More's work has left a lasting impact on subsequent political thought and literature. The Greek word Utopia translates as "no place" or "nowhere," but in modern parlance, a Utopia is a good place, an ideal place (eu-topia). The term "utopia" has gained more significance than More's original work. Utopia has inspired a diverse group of political thinkers. The utilitarian philosophy expounded in the late 1700s and early 1800s developed the idea of the ideal and perfect balance of happiness. Jeremy Bentham, a leading Utilitarian thinker, developed ideas of surveillance and the panopticon by which all can be seen. These reformatory practices, designed to quantify happiness, calculate moral goodness and produce the optimal balance, echo the anti-privacy measures inflicted upon the citizens of More's Utopia.

In the 1800s, the rise of urban industrialization triggered the proliferation of Utopian projects (agricultural communes), all of which failed. Utopia became the project of creating an ideal society apart from the demoralizing city. These Utopian projects were especially popular in Britain, France, and New England. The Utopian celebration of common property and dependence upon extensive state planning are the groundwork for communism and socialism as presented in Marx and Engels' written works. 1848, the year of Marx's Communist Manifesto is a year of urban revolutions. Utopia's criticisms of the nobility's perversion of law to subjugate the poor were applied to the suffering of industrial and factory workers. The abolition of money, private property, and class structure would undermine the power of the bourgeoisie. Socialists believed that agricultural economies with property held in common would cure the ills of industrial capitalization.

With the Russian Revolution of 1917 and the twentieth-century rise of communism, the ills of Utopia were made evident.

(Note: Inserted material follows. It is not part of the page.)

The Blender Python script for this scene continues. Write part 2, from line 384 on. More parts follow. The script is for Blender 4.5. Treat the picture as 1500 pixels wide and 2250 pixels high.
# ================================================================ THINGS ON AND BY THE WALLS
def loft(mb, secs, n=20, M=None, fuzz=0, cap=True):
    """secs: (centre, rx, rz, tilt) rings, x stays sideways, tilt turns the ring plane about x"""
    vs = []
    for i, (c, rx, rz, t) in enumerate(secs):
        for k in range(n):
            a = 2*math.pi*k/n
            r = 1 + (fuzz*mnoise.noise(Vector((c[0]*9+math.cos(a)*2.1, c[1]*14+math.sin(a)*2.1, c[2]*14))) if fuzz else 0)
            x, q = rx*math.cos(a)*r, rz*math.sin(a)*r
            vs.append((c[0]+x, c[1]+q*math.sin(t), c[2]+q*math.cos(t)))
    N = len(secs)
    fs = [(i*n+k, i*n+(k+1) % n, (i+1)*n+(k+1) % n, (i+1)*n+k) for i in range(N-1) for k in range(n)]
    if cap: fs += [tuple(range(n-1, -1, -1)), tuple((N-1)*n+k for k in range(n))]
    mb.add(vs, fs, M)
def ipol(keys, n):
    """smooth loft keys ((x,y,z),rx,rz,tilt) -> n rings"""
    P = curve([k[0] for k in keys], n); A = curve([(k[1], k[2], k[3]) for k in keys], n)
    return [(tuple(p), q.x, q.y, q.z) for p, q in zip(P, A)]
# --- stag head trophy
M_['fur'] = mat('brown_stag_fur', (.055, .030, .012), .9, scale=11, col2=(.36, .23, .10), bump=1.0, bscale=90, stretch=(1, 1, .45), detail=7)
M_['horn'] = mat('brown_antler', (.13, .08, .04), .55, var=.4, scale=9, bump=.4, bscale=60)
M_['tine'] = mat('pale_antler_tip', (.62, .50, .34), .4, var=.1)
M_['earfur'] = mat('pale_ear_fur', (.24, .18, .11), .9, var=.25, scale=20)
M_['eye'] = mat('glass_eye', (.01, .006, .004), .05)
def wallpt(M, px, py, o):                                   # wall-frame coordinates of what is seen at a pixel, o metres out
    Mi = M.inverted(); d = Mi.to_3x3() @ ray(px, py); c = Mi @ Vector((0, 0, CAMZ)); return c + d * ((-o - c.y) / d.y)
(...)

The overbearing regulation and stifling of individualism were apparent in the communist Eastern Bloc and Soviet states. To be sure, More was neither a Communist nor a Socialist‹and it wouldn't necessarily be accurate to call More a Utopian either. All the same, More's work certainly propelled the philosophical development of these themes.

As a literary work, Utopia has retained its power to impact British and American writiers. From the Greek prefix dys- (i.e. bad, ill) comes the word "Dystopia," reflecting Utopia's negative qualities. Dickens' novels of industrialized Britain depict planned factory cities gone wrong‹like the city of Coketown in Hard Times. Utopia remains in the backdrop: a desirable alternative but an equally failing effort. Works like George Orwell's 1984, Aldous Huxley's Brave New World, and Ray Bradbury's Fahrenheit 451 are dystopic novels that warn of the false hope of heavily programmed utopias. In 1887, a New England socialist named Edward Bellamy wrote Looking Backward, a novel that glanced into the future, presenting a celebratory image of a Utopian America.

The word Utopia has a double meaning then. In the academic disciplines of architecture and urban planning, leading figures like Lewis Mumford, Le Corbusier, and Frederic Law Olmsted (creator of Central Park) all developed the idea of Utopia in a positive sense. In political theory, however, Utopia has often been interpreted as a most dangerous form of naiveté. The impulse to plan perfection leads to the tyranny of Orwell's "Big Brother."